++++ Collected material ++++

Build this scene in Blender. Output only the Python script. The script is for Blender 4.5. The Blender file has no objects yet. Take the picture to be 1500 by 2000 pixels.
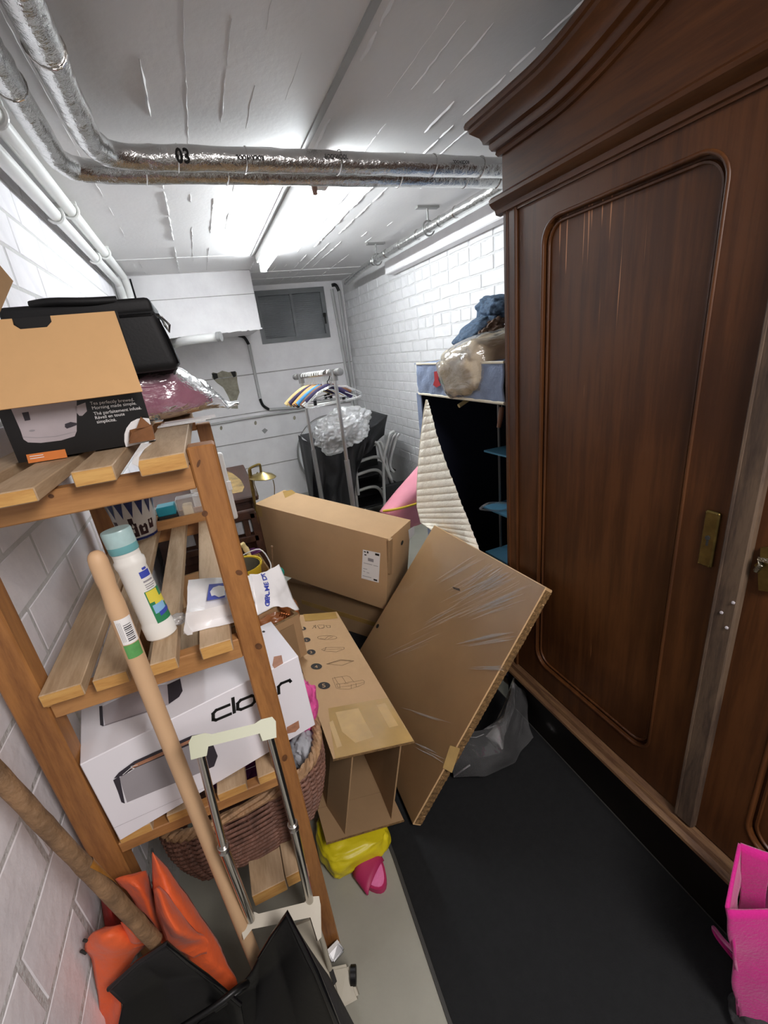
import bpy, bmesh, math, random
from mathutils import Vector, Matrix, noise
from mathutils.geometry import tessellate_polygon
random.seed(7)
scene = bpy.context.scene
COL = scene.collection
PI = math.pi

# ------------------------------------------------------------------ camera
F_PX = 851.06
CAM = Vector((0, 0, 1.55))
_a, _b, _g = 0.3469292, 0.3615490, 0.1183826      # yaw right, pitch down, roll (radians)
_f = Vector((math.sin(_a)*math.cos(_b), math.cos(_a)*math.cos(_b), -math.sin(_b)))
_r = Vector((math.cos(_a), -math.sin(_a), 0))
_d = _f.cross(_r)
RIGHT = _r*math.cos(_g) + _d*math.sin(_g)
DOWN = _d*math.cos(_g) - _r*math.sin(_g)
FWD = _f
cam_data = bpy.data.cameras.new('camera')
cam = bpy.data.objects.new('camera', cam_data)
COL.objects.link(cam)
cam_data.sensor_fit = 'VERTICAL'
cam_data.sensor_height = 36
cam_data.lens = F_PX/2000*36
cam_data.clip_start = 0.02
cm = Matrix((RIGHT, -DOWN, -FWD)).transposed().to_4x4()
cm.translation = CAM
cam.matrix_world = cm
scene.camera = cam

# ------------------------------------------------------------------ world, lights, exposure
w = bpy.data.worlds.new('world')
scene.world = w
w.use_nodes = True
w.node_tree.nodes['Background'].inputs['Color'].default_value = (1.0, 0.97, 0.95, 1)
w.node_tree.nodes['Background'].inputs['Strength'].default_value = 0.12
TUBE_EMIT = 38.0
ld = bpy.data.lights.new('corridor_lamp', 'AREA')
ld.shape = 'RECTANGLE'; ld.size = 0.5; ld.size_y = 1.2
ld.energy = 27.0
ld.color = (1.0, 0.94, 0.93)
lo = bpy.data.objects.new('corridor_lamp', ld)
COL.objects.link(lo)
lo.location = (0.55, -0.5, 2.2)
lo.rotation_euler = (math.radians(20), math.radians(-14), 0)
scene.view_settings.view_transform = 'Standard'
scene.view_settings.look = 'None'
scene.view_settings.gamma = 1
scene.view_settings.exposure = 1.12
scene.view_settings.use_curve_mapping = False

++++

→ **Given instruction**: Print the complete listing exactly, apart from any pictures.

→ **Answer in full**:
Build this scene in Blender. Output only the Python script. The script is for Blender 4.5. The Blender file has no objects yet. Take the picture to be 1500 by 2000 pixels.
import bpy, bmesh, math, random
from mathutils import Vector, Matrix, noise
from mathutils.geometry import tessellate_polygon
random.seed(7)
scene = bpy.context.scene
COL = scene.collection
PI = math.pi

# ------------------------------------------------------------------ camera
F_PX = 851.06
CAM = Vector((0, 0, 1.55))
_a, _b, _g = 0.3469292, 0.3615490, 0.1183826      # yaw right, pitch down, roll (radians)
_f = Vector((math.sin(_a)*math.cos(_b), math.cos(_a)*math.cos(_b), -math.sin(_b)))
_r = Vector((math.cos(_a), -math.sin(_a), 0))
_d = _f.cross(_r)
RIGHT = _r*math.cos(_g) + _d*math.sin(_g)
DOWN = _d*math.cos(_g) - _r*math.sin(_g)
FWD = _f
cam_data = bpy.data.cameras.new('camera')
cam = bpy.data.objects.new('camera', cam_data)
COL.objects.link(cam)
cam_data.sensor_fit = 'VERTICAL'
cam_data.sensor_height = 36
cam_data.lens = F_PX/2000*36
cam_data.clip_start = 0.02
cm = Matrix((RIGHT, -DOWN, -FWD)).transposed().to_4x4()
cm.translation = CAM
cam.matrix_world = cm
scene.camera = cam

# ------------------------------------------------------------------ world, lights, exposure
w = bpy.data.worlds.new('world')
scene.world = w
w.use_nodes = True
w.node_tree.nodes['Background'].inputs['Color'].default_value = (1.0, 0.97, 0.95, 1)
w.node_tree.nodes['Background'].inputs['Strength'].default_value = 0.12
TUBE_EMIT = 38.0
ld = bpy.data.lights.new('corridor_lamp', 'AREA')
ld.shape = 'RECTANGLE'; ld.size = 0.5; ld.size_y = 1.2
ld.energy = 27.0
ld.color = (1.0, 0.94, 0.93)
lo = bpy.data.objects.new('corridor_lamp', ld)
COL.objects.link(lo)
lo.location = (0.55, -0.5, 2.2)
lo.rotation_euler = (math.radians(20), math.radians(-14), 0)
scene.view_settings.view_transform = 'Standard'
scene.view_settings.look = 'None'
scene.view_settings.gamma = 1
scene.view_settings.exposure = 1.12
scene.view_settings.use_curve_mapping = False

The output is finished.